Have you heard about BMC’s perspective on the Autonomous Digital Enterprise, and, if so, have you started to think about how your organization can reach this vision? With the current economic climate forcing change on virtually all of us, perhaps you’ve recognized parts of your business that are prime for consideration in terms of their ability to deliver a transcendent customer experience or monetize value from data as an asset.
While all the technology tenets of the Autonomous Digital Enterprise are key to successfully navigating ongoing social, technological, and market changes, Enterprise DevOps has the ability to keep your organization ahead of competitors in terms of pure operational speed and efficiency—opening the door to innovation. With BMC’s acquisition of BMC AMI DevX, it’s a great time to talk about how the principles of software DevOps, with their focus on autonomy and agility, can make a huge impact across every facet of your business. And why making the mainframe a part of your overall development strategy is critical in making Enterprise DevOps successful.
What is Enterprise DevOps?
While the term Enterprise DevOps has mutated to embody a rather diverse set of definitions across technology and business environments, two common definitions have emerged:
- The ability to run agile teams that scale across the entire business and technology portfolio of an enterprise. This definition applies the principles of Agile and software DevOps process models, with an automation mindset. It allows (mainly digital) products and processes to optimize their velocity, consistency, and efficiency—and respond rapidly to change (e.g., market needs).
- The extension of DevOps principles to all related processes touching and surrounding the DevOps pipeline. This model pushes the principles of agile development of software DevOps (e.g., “DevOps”) to the surrounding processes (e.g., release planning, change management, product operations). It optimizes the objectives of the core software DevOps pipeline (i.e., rapid and continuous delivery of software applications and services).

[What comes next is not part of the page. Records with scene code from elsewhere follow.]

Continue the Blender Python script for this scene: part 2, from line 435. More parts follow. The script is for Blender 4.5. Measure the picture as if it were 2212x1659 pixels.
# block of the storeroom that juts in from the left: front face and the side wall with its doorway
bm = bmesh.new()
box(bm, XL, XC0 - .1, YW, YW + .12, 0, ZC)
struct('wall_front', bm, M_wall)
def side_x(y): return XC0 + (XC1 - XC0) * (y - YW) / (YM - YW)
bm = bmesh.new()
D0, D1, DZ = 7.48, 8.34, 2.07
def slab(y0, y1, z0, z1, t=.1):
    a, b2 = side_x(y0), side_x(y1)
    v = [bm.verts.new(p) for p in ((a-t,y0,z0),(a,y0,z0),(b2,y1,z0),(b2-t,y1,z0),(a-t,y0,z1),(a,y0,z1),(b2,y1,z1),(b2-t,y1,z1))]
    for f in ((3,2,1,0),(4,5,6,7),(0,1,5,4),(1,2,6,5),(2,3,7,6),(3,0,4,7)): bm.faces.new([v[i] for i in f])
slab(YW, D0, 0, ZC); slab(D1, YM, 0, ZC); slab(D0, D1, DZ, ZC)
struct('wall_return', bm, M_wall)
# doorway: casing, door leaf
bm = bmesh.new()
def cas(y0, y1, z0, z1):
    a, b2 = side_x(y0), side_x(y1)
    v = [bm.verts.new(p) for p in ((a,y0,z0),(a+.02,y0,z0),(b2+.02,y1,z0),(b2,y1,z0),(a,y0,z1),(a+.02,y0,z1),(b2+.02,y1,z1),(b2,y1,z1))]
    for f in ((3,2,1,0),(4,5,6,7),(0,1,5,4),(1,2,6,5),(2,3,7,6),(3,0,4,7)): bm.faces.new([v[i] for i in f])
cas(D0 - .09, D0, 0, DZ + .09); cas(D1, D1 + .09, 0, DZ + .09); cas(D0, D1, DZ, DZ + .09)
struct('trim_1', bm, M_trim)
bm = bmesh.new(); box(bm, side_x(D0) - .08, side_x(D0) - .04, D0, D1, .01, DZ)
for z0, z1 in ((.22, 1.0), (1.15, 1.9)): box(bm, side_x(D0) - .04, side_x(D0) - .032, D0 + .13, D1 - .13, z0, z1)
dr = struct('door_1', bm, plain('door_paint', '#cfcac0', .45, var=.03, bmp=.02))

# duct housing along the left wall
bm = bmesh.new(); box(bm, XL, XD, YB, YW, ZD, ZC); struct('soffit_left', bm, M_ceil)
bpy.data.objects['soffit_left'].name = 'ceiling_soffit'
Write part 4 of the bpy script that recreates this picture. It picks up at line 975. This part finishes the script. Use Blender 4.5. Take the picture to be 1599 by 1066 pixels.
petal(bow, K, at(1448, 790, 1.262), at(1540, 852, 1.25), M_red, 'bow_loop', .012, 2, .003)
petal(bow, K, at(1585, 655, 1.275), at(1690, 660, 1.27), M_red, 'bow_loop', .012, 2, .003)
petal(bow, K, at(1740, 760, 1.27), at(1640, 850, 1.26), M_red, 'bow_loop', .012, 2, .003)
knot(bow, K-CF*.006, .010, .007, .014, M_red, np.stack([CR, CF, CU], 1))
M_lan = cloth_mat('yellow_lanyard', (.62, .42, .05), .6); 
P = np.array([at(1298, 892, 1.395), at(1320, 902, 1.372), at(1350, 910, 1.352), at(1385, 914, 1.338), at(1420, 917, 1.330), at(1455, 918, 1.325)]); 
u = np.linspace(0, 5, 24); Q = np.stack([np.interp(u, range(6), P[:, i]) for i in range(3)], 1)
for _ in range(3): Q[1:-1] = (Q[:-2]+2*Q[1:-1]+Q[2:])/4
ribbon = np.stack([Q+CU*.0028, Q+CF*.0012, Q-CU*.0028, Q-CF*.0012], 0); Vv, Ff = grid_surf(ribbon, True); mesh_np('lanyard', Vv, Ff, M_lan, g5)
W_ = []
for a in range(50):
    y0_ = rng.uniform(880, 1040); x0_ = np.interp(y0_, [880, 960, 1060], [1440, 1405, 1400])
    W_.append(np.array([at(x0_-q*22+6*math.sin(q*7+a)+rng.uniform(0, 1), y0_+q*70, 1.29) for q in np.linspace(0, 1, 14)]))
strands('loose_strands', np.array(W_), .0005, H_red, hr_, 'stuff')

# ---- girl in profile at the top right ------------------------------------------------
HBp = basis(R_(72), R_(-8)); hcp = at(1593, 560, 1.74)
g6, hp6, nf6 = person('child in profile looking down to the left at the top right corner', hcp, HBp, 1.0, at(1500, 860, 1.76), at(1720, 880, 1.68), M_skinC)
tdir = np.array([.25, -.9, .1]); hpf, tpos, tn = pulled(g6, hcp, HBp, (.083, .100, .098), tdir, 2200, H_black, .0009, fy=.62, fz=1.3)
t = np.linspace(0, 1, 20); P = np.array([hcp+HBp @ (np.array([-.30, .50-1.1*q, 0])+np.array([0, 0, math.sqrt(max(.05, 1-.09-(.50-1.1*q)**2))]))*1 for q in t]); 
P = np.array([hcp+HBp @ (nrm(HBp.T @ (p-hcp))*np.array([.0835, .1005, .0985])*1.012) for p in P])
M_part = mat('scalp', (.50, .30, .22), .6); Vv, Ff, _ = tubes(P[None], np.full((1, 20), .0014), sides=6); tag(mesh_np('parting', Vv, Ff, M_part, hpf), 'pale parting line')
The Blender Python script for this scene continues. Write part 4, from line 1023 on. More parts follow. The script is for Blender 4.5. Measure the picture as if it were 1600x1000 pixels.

From an Autonomous Digital Enterprise perspective, we’re strictly talking about the second definition and how organizations address the challenges to realize this holistic objective.
Why DevOps and the Mainframe?
Organizations that run a mainframe are well aware of its importance to conducting business at scale. BMC’s mainframe software runs in nine of the top 10 global financial institutions and nine of the top 10 U.S. financial institutions. Most of the financial and flight booking transactions you run likely are processed by a mainframe.
If your business runs a mainframe, then it must be treated like your cloud or distributed systems and made a part of your DevOps processes. Mainframe modernization efforts have made it easier to work with mainframe-based systems and enable non-COBOL programmers to still interface with mainframe systems and the data they contain.
Not including the mainframe in the DevOps process will slow development efforts and impede your ability to quickly and efficiently deliver new features and services to your customers.
Why BMC and Compuware?
As my colleague John McKenny observes, the addition of BMC AMI DevX marries the self-analyzing, self-healing, and self-optimizing power of the BMC AMI suite of products – increasing mainframe availability, efficiency, and security – with the Compuware Topaz suite, to fully empower the next generation of developers to build, analyze, test, deploy, and manage apps and services across the platform at scale – continuing to modernize the mainframe as a viable platform for development.
For those of you that know the value of the mainframe for your organization, now is the perfect time to make sure it’s part of your Enterprise DevOps effort. The payoff could be immense.
These postings are my own and do not necessarily represent BMC's position, strategies, or opinion.